As reported by the Hollywood Reporter: https://www.hollywoodreporter.com/business/business-news/hollywood-teamsters-iatse-solidarity-rally-amptp-negotiations-1235838247/
A coalition of Hollywood’s below-the-line unions rallied Sunday on the eve of their latest contract negotiations. They threatened a historic strike against the Alliance of Motion Picture and Television Producers if their demands weren’t met. Such a work stoppage would follow a pair of strikes in 2023 by industry writers and actors that crippled the entertainment industry and have left it limping into the new year.

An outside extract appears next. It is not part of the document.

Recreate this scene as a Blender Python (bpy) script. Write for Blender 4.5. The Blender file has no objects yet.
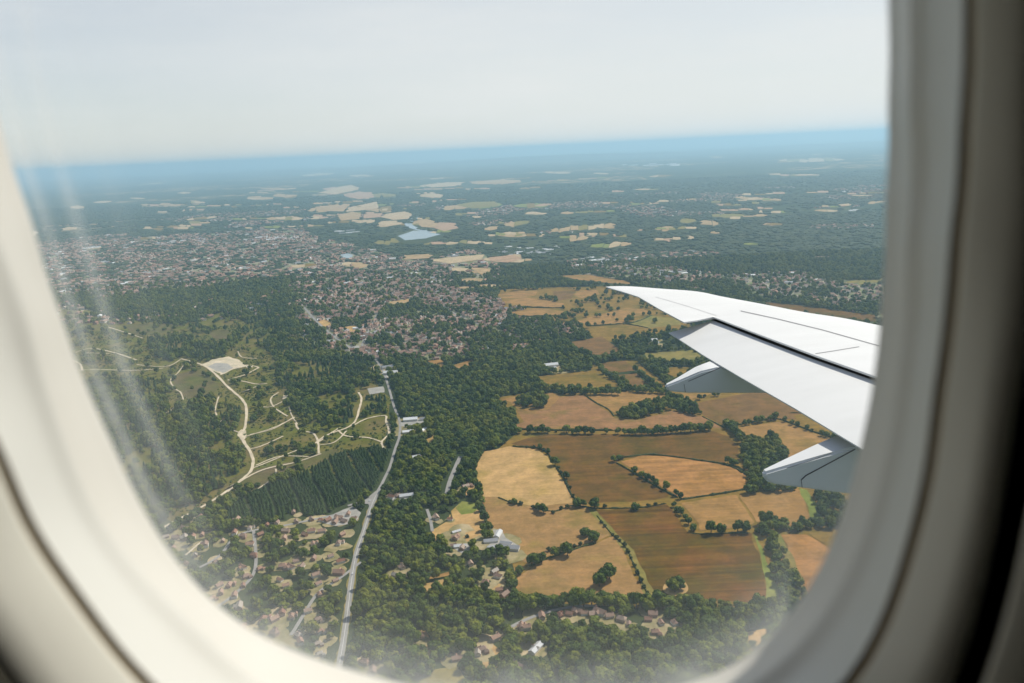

“I hope they’re paying attention right down the road at the AMPTP,” IATSE vp Michael Miller announced from the stage to the crowd of around 1,000 people at Woodley Park in Encino. (Nearly 1,000 more watched a livestream online.) He then invoked a slogan repeated throughout the event: “Nothing moves without the crew.”

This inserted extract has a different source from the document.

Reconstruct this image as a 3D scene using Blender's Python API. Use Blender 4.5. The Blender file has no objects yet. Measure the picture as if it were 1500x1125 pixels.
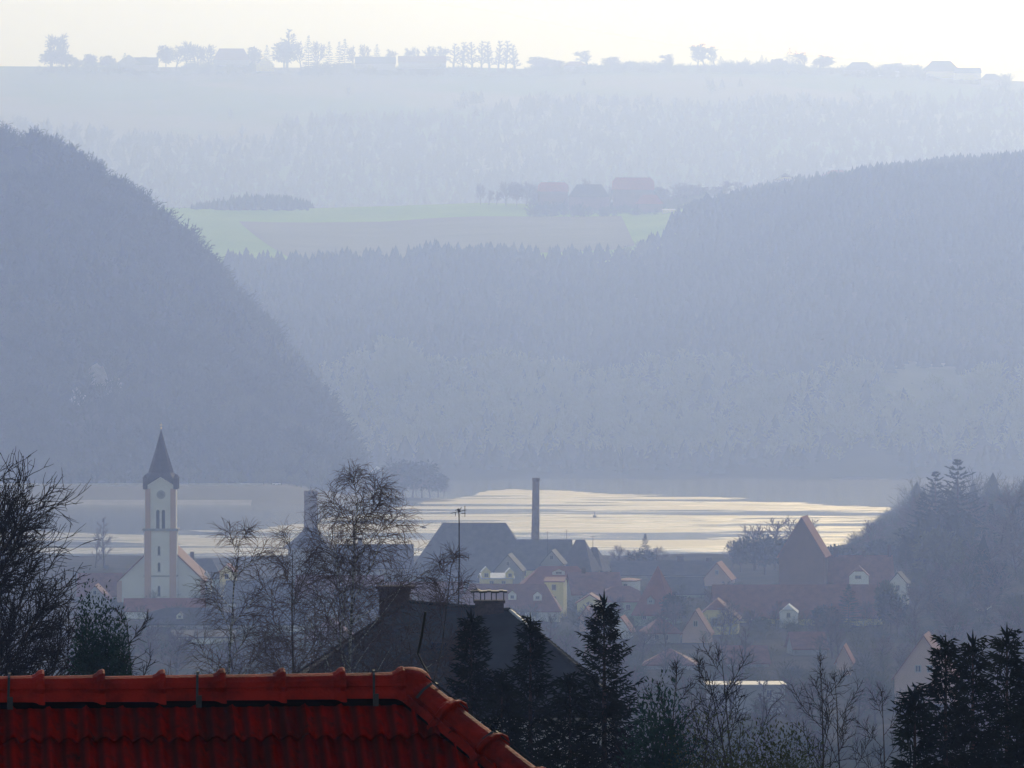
import bpy, math, random
import numpy as np
from mathutils import Vector, Matrix
R = math.radians
sc = bpy.context.scene
COL = sc.collection
K = 0.00014          # view angle of one photo pixel
HC = 60.0            # camera height above the river
def X(px, Y): return (px-750)*K*Y
def Z(row, Y): return HC-(row-562.5)*K*Y
def lerp(tab, v):
    if v <= tab[0][0]: return tab[0][1]
    for (a, b), (c, d) in zip(tab, tab[1:]):
        if v <= c: return b+(d-b)*(v-a)/(c-a)
    return tab[-1][1]
def tabf(tab):
    xs = np.array([t[0] for t in tab], float); ys = np.array([t[1] for t in tab], float)
    return lambda v: np.interp(v, xs, ys)
def sm(t):
    t = max(0.0, min(1.0, t)); return t*t*(3-2*t)

# ------------------------------------------------------------------ materials
def mat(name, col, rough=0.8, col2=None, scale=1.0, bump=0.0, bscale=20.0, spec=0.3, stretch=None, detail=6, contrast=(0.35, 0.65)):
    m = bpy.data.materials.new(name); m.use_nodes = True
    nt = m.node_tree; N = nt.nodes; Lk = nt.links
    b = N['Principled BSDF']
    b.inputs['Roughness'].default_value = rough
    b.inputs['Specular IOR Level'].default_value = spec
    b.inputs['Base Color'].default_value = (*col, 1)
    tc = N.new('ShaderNodeTexCoord'); mp = N.new('ShaderNodeMapping')
    Lk.new(tc.outputs['Object'], mp.inputs['Vector'])
    if stretch: mp.inputs['Scale'].default_value = stretch
    if col2:
        n = N.new('ShaderNodeTexNoise'); n.inputs['Scale'].default_value = scale; n.inputs['Detail'].default_value = detail
        n.inputs['Roughness'].default_value = 0.65
        r = N.new('ShaderNodeValToRGB')
        r.color_ramp.elements[0].position = contrast[0]; r.color_ramp.elements[1].position = contrast[1]
        r.color_ramp.elements[0].color = (*col, 1); r.color_ramp.elements[1].color = (*col2, 1)
        Lk.new(mp.outputs[0], n.inputs['Vector']); Lk.new(n.outputs['Fac'], r.inputs['Fac'])
        Lk.new(r.outputs['Color'], b.inputs['Base Color'])
    if bump:
        n2 = N.new('ShaderNodeTexNoise'); n2.inputs['Scale'].default_value = bscale; n2.inputs['Detail'].default_value = 4
        bp = N.new('ShaderNodeBump'); bp.inputs['Strength'].default_value = bump; bp.inputs['Distance'].default_value = 0.05
        Lk.new(mp.outputs[0], n2.inputs['Vector']); Lk.new(n2.outputs['Fac'], bp.inputs['Height']); Lk.new(bp.outputs[0], b.inputs['Normal'])
    return m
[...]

DGA head Russell Hollander’s speech drew a notably more muted reaction. The Directors Guild, which by contrast to SAG-AFTRA and the WGA had little visible presence at Woodley Park, was seen by many in the Hollywood labor movement as too quick to acquiesce in 2023, as the WGA strike was already underway and SAG-AFTRA was on the verge of its own stoppage, and incurred further intra-union resentment for picking up pattern-bargaining gains after the strikes were over.
The biggest reactions came from other labor leaders, including when California Labor Federation executive secretary-treasurer Lorena Gonzalez initiated a call-and-response of “Fuck around and find out” and when L.A. County Federation of Labor president Yvonne Wheeler exclaimed: “AMPTP, hear us loud and clear: These workers may work below the line, but that doesn’t mean their wages and benefits should be near the poverty line.”
Hollywood Teamsters head Lindsay Dougherty, who served as the profane MC for the event, ticked off key demands involving rest, safety and compensation, then promised that “we will strike if we have to.” Sean O’Brien, the national president of the Teamsters, gave perhaps the most pointed speech of the day, repeatedly referring to the entertainment companies as “the white-collar crime syndicate.” Like others, he sought to reframe the notion that crewmembers didn’t have, as he put it, “the intestinal fortitude to take on the fight” after being put out of work for so long last year. He observed, of the AMPTP, “it’s time to make them aware that if they thought they had a fight last summer, they can’t even predict what they have now,” explaining that “we are desperate — and being desperate is great. It means we don’t care about consequences for our actions.”